> _What to produce_
Write out, word for word, every line from the first one through the line that holds "tag(o, 'short weathered", and nothing else; skip the pictures.

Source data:
══════════════════════════════

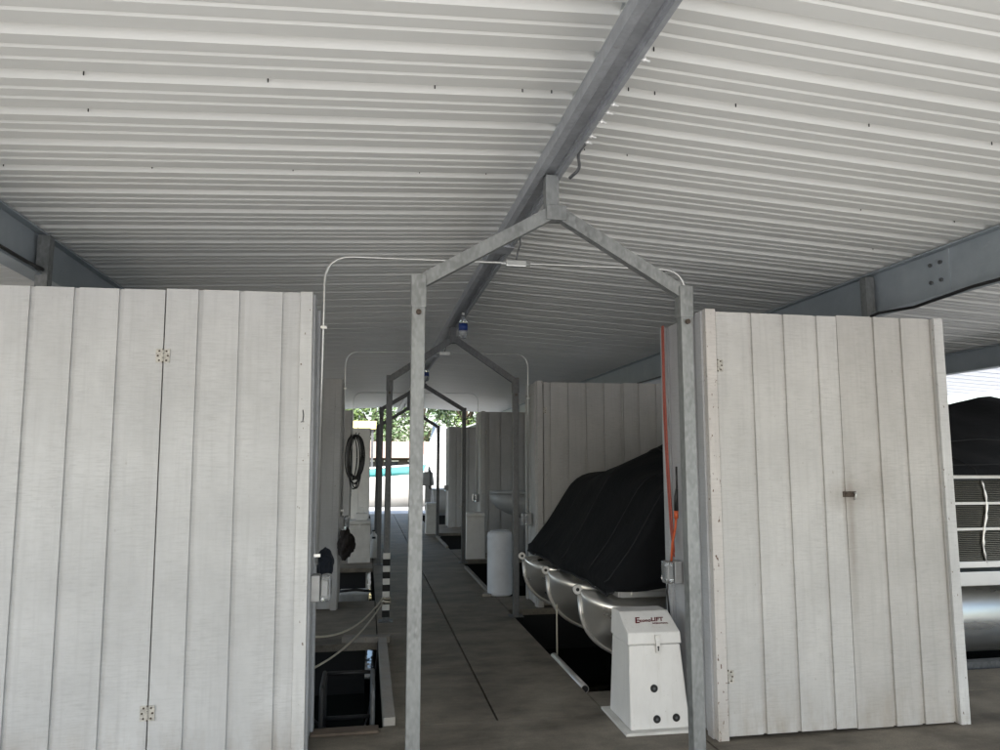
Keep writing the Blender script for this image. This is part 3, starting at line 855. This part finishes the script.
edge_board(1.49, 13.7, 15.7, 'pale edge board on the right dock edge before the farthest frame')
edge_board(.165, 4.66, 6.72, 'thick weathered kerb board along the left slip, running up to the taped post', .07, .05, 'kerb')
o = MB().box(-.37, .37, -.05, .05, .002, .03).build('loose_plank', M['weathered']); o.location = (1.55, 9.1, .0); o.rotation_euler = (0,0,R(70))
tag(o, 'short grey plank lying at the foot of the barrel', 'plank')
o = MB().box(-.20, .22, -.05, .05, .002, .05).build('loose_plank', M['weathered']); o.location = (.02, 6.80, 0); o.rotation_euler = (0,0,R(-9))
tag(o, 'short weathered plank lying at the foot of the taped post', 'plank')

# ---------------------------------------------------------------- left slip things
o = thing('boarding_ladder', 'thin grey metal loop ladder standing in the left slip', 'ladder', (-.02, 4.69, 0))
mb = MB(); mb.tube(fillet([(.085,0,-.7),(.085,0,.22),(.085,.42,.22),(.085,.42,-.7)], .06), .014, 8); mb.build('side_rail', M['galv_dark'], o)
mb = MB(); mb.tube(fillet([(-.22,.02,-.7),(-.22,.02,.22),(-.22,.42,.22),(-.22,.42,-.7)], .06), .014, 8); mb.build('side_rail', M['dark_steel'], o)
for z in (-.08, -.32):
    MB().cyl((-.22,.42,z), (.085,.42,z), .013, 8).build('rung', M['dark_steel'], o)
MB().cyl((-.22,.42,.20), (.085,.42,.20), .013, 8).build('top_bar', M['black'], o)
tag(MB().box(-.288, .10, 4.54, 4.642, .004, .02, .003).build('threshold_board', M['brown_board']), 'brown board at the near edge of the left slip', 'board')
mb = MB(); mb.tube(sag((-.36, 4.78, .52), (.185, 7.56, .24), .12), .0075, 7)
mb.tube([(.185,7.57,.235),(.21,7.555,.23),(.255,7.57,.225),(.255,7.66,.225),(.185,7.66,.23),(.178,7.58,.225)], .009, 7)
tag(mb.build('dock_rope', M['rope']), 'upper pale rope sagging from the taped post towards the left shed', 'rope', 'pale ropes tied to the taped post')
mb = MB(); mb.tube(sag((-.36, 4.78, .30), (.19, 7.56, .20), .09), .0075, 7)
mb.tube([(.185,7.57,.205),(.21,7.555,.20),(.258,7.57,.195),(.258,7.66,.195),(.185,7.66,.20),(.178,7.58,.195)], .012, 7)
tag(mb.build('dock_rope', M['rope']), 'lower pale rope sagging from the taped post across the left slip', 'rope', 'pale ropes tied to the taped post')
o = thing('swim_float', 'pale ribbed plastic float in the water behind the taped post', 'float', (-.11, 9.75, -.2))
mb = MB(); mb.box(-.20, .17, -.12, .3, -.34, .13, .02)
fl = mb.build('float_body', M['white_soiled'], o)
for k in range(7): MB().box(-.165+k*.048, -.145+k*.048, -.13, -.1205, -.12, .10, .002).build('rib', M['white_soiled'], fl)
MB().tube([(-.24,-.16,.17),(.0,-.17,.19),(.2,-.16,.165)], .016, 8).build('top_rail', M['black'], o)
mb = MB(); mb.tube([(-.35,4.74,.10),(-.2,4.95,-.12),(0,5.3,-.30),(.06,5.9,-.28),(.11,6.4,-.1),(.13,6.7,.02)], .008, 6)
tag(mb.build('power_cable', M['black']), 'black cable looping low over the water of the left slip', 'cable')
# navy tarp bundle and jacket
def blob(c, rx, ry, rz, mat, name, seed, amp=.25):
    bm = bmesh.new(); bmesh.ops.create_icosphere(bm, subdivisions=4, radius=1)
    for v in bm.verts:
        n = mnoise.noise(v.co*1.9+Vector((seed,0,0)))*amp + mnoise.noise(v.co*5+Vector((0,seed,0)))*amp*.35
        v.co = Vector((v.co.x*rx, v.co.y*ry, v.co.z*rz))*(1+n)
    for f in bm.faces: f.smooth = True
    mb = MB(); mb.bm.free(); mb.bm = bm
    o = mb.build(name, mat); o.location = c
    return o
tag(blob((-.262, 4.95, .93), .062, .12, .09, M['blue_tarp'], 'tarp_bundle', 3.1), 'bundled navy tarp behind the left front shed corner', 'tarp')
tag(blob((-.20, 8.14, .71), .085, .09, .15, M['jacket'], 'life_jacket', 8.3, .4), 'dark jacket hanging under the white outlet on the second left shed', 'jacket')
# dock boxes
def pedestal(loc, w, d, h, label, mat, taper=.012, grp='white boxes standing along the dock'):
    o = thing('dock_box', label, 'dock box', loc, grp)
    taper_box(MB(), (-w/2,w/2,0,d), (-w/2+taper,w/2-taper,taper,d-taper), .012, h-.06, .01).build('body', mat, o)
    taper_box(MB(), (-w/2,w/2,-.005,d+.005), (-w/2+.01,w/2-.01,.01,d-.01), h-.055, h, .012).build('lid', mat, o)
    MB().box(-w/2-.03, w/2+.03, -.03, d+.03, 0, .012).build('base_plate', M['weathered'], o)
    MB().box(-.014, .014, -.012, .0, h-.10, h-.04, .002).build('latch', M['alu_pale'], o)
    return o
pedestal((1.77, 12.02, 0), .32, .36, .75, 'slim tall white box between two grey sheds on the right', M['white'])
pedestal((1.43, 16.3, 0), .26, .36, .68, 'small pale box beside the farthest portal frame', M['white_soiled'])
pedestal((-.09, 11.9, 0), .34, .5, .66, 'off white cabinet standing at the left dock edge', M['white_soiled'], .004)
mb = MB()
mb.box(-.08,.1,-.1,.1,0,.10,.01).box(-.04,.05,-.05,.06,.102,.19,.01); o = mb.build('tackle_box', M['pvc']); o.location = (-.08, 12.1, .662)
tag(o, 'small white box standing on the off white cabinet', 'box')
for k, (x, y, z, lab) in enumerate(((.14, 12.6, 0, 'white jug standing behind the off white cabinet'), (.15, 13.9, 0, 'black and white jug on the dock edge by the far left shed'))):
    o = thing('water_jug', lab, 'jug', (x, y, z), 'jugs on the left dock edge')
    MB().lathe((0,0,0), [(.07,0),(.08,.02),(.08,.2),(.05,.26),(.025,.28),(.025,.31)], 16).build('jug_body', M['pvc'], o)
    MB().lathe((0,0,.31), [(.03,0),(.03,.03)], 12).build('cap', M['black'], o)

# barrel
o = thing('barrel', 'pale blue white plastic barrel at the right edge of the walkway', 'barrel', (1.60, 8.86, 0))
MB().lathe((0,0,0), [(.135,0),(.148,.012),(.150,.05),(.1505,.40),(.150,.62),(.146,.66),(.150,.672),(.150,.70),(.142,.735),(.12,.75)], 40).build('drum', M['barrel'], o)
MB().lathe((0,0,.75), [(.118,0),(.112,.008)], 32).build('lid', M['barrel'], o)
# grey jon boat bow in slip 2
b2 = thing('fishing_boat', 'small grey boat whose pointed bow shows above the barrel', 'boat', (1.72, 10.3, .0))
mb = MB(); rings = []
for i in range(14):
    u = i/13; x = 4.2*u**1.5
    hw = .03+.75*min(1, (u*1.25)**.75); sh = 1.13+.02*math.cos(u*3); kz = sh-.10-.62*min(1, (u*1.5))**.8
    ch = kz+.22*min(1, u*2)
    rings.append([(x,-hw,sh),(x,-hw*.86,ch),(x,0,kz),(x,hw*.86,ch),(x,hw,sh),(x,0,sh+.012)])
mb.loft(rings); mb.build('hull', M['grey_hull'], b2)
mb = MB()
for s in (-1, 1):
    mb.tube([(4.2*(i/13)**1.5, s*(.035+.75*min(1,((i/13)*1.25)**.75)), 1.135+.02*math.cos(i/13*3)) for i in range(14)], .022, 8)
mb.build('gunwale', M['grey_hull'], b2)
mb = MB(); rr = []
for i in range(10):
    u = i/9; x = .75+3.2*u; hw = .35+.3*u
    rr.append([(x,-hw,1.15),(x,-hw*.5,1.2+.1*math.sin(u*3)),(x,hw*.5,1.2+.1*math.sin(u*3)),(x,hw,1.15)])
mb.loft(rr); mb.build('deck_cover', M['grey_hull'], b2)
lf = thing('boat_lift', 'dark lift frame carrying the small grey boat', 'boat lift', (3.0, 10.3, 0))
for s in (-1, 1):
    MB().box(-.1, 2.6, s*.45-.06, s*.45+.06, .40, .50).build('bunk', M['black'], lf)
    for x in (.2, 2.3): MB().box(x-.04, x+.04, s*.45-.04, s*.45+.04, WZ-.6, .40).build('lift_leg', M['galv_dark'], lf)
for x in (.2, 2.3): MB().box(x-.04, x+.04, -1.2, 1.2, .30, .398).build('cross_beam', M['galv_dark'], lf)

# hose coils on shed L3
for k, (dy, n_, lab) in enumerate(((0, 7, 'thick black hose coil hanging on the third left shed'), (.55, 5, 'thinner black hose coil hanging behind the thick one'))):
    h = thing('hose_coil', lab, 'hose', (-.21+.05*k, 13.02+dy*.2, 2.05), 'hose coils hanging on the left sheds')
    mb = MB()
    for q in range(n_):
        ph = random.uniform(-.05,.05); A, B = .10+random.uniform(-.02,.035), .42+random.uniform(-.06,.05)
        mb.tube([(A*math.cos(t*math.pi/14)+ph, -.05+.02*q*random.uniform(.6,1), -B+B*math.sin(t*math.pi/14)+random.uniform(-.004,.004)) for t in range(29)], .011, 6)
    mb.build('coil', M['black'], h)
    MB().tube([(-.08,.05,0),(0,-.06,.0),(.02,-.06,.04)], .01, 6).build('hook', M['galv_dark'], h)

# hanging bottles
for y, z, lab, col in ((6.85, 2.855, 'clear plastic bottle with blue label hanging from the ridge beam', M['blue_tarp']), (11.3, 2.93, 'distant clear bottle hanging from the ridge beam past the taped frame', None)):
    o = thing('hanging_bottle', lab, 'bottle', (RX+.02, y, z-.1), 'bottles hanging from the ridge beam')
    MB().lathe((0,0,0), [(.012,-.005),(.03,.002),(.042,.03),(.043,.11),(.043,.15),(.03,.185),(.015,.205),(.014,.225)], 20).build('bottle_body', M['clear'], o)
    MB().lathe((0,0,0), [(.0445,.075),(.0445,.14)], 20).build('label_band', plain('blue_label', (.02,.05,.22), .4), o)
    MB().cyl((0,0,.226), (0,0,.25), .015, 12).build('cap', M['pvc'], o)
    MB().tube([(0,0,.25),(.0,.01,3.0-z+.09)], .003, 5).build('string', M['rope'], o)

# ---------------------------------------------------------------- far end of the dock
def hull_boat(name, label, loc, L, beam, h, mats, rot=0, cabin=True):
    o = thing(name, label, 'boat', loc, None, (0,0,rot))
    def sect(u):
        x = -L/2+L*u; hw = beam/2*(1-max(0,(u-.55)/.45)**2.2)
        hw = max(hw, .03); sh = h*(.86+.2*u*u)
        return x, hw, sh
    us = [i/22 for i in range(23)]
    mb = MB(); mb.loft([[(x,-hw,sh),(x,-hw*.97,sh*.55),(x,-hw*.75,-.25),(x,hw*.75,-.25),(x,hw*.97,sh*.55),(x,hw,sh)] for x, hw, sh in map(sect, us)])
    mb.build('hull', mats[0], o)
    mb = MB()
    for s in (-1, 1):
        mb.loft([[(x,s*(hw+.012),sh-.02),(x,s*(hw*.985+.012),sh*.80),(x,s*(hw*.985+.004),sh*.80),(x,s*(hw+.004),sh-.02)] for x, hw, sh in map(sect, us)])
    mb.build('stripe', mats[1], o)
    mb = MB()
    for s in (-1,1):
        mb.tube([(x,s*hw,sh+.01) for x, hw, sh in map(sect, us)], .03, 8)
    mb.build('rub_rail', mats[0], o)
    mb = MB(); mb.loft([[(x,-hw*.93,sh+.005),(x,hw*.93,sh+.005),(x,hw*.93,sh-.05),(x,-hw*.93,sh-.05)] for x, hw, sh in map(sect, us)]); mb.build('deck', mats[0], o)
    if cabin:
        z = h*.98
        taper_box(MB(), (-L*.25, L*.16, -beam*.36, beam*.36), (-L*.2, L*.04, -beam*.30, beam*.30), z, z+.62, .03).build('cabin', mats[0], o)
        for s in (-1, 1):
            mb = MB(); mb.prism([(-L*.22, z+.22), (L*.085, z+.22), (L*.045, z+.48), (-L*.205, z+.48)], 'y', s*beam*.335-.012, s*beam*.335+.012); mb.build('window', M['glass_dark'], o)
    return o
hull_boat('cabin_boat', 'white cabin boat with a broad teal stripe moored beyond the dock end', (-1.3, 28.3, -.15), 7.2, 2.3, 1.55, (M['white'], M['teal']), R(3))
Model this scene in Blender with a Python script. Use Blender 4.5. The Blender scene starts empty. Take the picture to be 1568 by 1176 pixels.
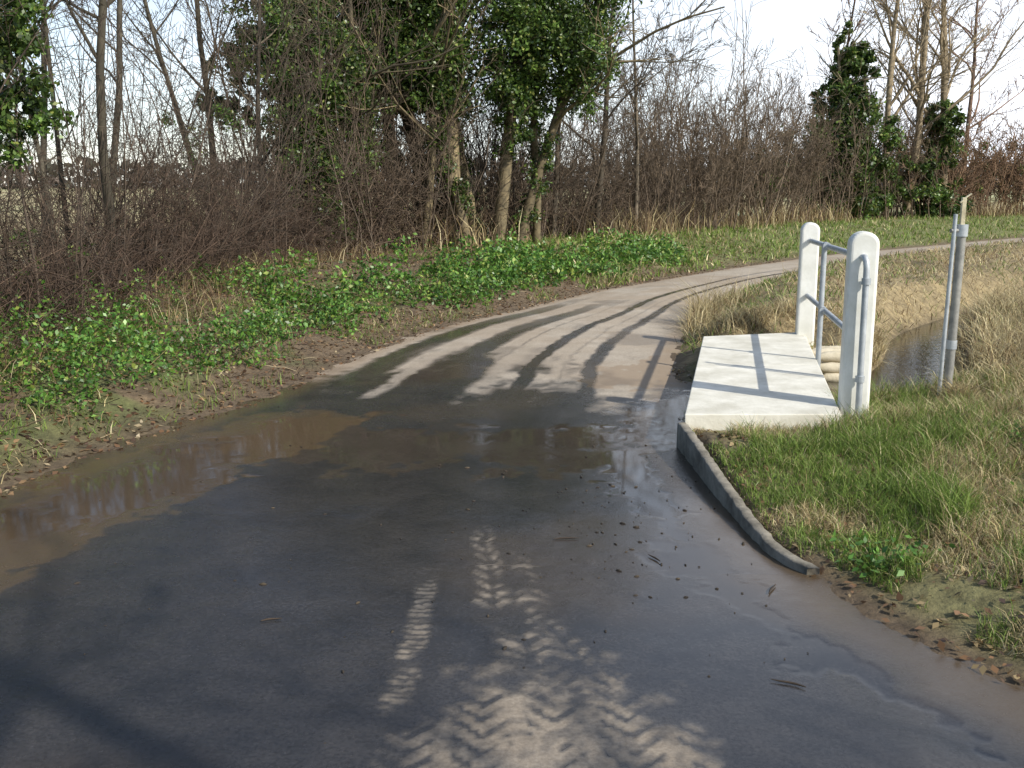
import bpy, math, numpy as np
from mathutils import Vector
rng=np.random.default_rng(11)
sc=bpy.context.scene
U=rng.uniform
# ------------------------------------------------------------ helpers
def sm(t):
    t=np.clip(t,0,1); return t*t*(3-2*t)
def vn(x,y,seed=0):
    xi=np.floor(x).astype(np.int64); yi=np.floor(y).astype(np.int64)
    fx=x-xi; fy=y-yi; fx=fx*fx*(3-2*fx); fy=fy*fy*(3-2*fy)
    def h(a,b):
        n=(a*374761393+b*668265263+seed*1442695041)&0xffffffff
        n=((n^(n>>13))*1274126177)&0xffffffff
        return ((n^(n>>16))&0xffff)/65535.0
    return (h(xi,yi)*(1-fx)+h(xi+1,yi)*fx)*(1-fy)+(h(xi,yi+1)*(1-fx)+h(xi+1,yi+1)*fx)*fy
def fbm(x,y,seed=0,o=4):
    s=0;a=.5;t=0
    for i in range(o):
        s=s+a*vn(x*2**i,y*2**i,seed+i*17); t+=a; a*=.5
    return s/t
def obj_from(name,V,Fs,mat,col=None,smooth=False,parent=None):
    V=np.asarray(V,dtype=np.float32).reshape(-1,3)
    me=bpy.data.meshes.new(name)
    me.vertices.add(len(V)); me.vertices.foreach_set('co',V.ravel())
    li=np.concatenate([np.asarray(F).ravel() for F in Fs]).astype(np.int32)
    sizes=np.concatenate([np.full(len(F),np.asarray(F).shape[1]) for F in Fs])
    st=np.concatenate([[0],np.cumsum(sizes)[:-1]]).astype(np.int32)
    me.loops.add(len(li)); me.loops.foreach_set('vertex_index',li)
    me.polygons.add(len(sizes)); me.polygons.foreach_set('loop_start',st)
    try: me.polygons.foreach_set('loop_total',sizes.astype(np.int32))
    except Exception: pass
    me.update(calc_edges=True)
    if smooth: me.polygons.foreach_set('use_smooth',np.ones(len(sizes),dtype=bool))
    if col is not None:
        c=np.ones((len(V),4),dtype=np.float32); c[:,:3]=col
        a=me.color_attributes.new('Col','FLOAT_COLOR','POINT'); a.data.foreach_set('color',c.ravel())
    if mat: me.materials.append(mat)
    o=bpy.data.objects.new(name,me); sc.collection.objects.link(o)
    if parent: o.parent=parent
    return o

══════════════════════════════

> _Task output_
Keep writing the Blender script for this image. This is part 3, starting at line 855. This part finishes the script.
edge_board(1.49, 13.7, 15.7, 'pale edge board on the right dock edge before the farthest frame')
edge_board(.165, 4.66, 6.72, 'thick weathered kerb board along the left slip, running up to the taped post', .07, .05, 'kerb')
o = MB().box(-.37, .37, -.05, .05, .002, .03).build('loose_plank', M['weathered']); o.location = (1.55, 9.1, .0); o.rotation_euler = (0,0,R(70))
tag(o, 'short grey plank lying at the foot of the barrel', 'plank')
o = MB().box(-.20, .22, -.05, .05, .002, .05).build('loose_plank', M['weathered']); o.location = (.02, 6.80, 0); o.rotation_euler = (0,0,R(-9))
tag(o, 'short weathered plank lying at the foot of the taped post', 'plank')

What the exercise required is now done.